Una piazza di menti in fermento, lezioni condotte secondo i modi e i mezzi di ciascun professore, giovani universitari che trasmettono il loro sapere ai passanti. Sulla singolare forma di protesta del 29 ottobre scorso, però, non tutti gli studenti sembrano pensarla alla stessa maniera
Pensatori liberi
“Non siamo menti assopite, siamo liberi e pensanti”, afferma una studentessa durante le lezioni in piazza di mercoledì 29 ottobre. Una piazza definita per antonomasia “della conoscenza” come teatro non convenzionale di cultura. Per quale “fine”? “Perché parliamo alla città – ci risponde Stefania Mazzone, docente di storia del pensiero politico – e la informiamo di cosa facciamo noi dentro le università: si fa cultura, sapere e sapere critico, dibattito”.
Da un lato all’altro della piazza si spiegano i cardini della fisica, poesia, politica… ma si parla anche alla cittadinanza coinvolgendola “perché i problemi che ci affliggono riguardano non solo il bene privato di alcuni (studenti e docenti), che si possono permettere l’università, bensì il bene pubblico di tutti”.

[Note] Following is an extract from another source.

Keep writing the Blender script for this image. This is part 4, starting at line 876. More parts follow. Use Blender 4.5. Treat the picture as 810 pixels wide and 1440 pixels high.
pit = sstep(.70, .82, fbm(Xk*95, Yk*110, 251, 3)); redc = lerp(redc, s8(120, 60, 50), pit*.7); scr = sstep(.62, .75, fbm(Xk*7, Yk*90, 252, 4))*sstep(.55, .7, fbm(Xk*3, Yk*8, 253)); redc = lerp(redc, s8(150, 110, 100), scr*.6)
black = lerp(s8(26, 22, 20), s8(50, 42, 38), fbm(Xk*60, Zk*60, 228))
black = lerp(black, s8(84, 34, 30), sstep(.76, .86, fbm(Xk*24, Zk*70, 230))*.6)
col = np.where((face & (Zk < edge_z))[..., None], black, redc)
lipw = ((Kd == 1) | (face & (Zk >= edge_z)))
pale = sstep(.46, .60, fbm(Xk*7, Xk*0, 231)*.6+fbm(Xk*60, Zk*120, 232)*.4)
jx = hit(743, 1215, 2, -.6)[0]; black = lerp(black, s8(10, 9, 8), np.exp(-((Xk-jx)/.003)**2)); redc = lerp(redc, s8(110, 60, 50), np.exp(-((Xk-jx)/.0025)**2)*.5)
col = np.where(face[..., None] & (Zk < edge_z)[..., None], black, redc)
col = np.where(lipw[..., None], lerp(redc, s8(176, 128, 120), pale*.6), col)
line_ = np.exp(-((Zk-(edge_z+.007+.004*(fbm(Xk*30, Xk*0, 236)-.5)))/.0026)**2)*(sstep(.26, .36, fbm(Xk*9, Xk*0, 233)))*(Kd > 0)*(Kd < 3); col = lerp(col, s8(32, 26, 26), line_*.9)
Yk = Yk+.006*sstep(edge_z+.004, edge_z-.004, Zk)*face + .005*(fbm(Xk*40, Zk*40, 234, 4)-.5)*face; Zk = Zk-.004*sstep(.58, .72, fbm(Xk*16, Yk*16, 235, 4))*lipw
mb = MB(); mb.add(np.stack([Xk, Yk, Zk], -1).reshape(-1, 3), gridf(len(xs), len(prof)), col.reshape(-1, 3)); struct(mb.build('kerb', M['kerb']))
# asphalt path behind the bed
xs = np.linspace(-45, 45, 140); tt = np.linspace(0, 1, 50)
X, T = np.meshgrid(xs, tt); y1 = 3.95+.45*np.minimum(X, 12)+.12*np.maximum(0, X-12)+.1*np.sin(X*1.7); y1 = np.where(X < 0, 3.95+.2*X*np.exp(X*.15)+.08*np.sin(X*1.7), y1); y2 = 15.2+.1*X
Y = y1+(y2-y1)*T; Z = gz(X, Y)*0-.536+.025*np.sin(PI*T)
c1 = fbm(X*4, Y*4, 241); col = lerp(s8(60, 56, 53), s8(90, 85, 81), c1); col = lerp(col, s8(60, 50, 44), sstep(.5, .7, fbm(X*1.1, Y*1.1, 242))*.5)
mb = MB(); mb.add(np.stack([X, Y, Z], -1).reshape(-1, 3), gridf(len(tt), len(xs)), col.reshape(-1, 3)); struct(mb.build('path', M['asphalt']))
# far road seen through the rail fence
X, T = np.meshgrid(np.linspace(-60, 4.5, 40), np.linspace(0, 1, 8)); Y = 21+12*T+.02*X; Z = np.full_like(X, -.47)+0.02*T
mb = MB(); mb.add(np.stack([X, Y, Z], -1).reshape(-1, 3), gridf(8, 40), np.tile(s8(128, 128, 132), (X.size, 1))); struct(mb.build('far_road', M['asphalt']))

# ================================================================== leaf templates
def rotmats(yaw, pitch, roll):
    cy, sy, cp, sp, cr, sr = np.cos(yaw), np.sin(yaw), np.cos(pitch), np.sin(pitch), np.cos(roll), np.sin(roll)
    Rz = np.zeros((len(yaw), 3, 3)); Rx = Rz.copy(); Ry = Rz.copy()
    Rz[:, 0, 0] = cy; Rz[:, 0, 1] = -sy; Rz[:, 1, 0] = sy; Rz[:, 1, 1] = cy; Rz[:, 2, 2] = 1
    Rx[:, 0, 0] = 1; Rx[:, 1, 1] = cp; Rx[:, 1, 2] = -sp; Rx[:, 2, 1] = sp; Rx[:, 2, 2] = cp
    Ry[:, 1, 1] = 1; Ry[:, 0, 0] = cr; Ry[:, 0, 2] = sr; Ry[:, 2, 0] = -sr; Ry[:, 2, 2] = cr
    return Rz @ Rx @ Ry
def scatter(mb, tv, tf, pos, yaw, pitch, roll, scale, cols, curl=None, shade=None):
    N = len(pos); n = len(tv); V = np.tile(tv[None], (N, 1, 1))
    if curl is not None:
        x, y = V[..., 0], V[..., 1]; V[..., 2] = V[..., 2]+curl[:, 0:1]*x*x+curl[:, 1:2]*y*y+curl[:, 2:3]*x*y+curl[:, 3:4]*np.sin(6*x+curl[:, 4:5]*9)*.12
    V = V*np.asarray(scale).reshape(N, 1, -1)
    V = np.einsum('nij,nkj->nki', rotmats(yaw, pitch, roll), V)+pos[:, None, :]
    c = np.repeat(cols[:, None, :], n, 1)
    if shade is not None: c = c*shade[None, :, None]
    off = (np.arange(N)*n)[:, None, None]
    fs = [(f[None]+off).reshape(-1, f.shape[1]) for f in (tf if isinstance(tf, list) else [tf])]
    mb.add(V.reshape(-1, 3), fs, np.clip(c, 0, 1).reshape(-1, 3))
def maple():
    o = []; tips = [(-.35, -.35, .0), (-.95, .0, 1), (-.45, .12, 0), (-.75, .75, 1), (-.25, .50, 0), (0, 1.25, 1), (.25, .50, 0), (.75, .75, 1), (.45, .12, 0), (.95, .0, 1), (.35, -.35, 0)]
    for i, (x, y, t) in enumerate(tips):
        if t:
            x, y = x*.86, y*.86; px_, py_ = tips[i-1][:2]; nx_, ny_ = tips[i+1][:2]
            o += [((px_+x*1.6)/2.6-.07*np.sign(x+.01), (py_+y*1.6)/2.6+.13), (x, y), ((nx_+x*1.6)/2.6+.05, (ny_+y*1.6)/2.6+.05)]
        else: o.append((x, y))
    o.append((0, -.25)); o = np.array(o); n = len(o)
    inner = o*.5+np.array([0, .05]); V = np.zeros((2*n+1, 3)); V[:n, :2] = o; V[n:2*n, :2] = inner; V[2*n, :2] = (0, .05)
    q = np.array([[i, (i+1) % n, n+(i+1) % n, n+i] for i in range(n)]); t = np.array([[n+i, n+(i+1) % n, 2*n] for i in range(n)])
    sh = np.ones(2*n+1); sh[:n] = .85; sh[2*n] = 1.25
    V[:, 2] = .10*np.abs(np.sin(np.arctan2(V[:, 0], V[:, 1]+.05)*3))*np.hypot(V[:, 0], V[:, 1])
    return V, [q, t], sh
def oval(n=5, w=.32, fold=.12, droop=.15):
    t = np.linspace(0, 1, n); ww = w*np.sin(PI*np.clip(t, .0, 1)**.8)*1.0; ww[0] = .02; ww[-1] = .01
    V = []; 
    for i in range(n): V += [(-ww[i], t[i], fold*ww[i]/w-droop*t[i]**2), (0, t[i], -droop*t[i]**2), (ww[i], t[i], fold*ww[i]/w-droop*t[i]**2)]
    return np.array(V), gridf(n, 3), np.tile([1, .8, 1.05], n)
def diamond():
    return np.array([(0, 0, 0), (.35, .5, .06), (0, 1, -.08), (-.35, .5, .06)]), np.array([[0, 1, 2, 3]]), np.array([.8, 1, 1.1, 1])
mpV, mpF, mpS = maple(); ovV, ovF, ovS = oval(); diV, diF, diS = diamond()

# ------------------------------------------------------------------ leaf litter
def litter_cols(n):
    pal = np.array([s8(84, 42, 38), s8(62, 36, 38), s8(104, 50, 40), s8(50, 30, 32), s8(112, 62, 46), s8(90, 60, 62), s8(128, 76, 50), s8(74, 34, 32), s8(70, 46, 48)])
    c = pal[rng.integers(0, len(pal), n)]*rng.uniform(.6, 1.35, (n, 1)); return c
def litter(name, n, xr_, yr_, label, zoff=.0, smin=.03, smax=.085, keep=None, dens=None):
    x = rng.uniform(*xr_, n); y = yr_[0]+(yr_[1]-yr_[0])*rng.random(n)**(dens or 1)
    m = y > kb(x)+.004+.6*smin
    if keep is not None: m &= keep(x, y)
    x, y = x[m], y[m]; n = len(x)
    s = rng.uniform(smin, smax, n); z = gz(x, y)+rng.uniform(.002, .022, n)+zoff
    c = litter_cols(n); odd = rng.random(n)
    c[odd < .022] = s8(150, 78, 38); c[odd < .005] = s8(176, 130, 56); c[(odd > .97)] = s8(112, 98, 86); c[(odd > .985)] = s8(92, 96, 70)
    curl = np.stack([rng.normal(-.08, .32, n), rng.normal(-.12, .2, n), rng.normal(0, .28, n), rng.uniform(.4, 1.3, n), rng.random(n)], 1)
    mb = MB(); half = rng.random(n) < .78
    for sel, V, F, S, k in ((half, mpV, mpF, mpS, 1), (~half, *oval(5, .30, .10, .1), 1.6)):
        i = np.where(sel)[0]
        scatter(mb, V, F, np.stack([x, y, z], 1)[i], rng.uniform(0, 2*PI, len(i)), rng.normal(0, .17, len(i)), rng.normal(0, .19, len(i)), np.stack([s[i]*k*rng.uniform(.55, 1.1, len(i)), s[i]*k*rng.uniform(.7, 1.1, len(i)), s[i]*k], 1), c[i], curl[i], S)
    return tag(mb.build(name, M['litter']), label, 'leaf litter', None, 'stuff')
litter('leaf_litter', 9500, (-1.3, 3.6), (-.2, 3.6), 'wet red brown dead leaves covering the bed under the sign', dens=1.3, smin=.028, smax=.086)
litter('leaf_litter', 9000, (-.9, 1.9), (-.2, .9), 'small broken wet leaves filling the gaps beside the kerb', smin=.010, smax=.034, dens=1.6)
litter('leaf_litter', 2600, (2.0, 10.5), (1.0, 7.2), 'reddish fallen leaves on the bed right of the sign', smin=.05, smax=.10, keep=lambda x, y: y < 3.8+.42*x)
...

Alcuni professori, perlopiù di materie scientifiche, impostano le lezioni a mo’ di ‘intervento politico’ con tanto di microfono e meno dibattito, altri docenti, concentrando l’attenzione sul pensiero degli studenti, hanno permesso loro di esprimere un parere su questioni importanti: il passato fortemente ideologizzato e il presente, la globalizzazione, il “fine” che contraddistingue ogni uomo, la povertà.
I gruppi insieme hanno permesso che si raggiungesse il “fine”, per l’appunto, di difendere simbolicamente la libertà di insegnamento, di ricerca e di sviluppo.
Non c’è una “linea” sostengono alcuni, e soprattutto non ci sono rappresentanti di categorie, perché ognuno entra nel movimento come se stesso e basta. C’è fermento, c’é partecipazione attiva, c’è un onda, ma non anomala nel senso che gli danno i governanti. Come dice Barbara – ora studentessa – c’è determinazione nel voler creare una società nuova.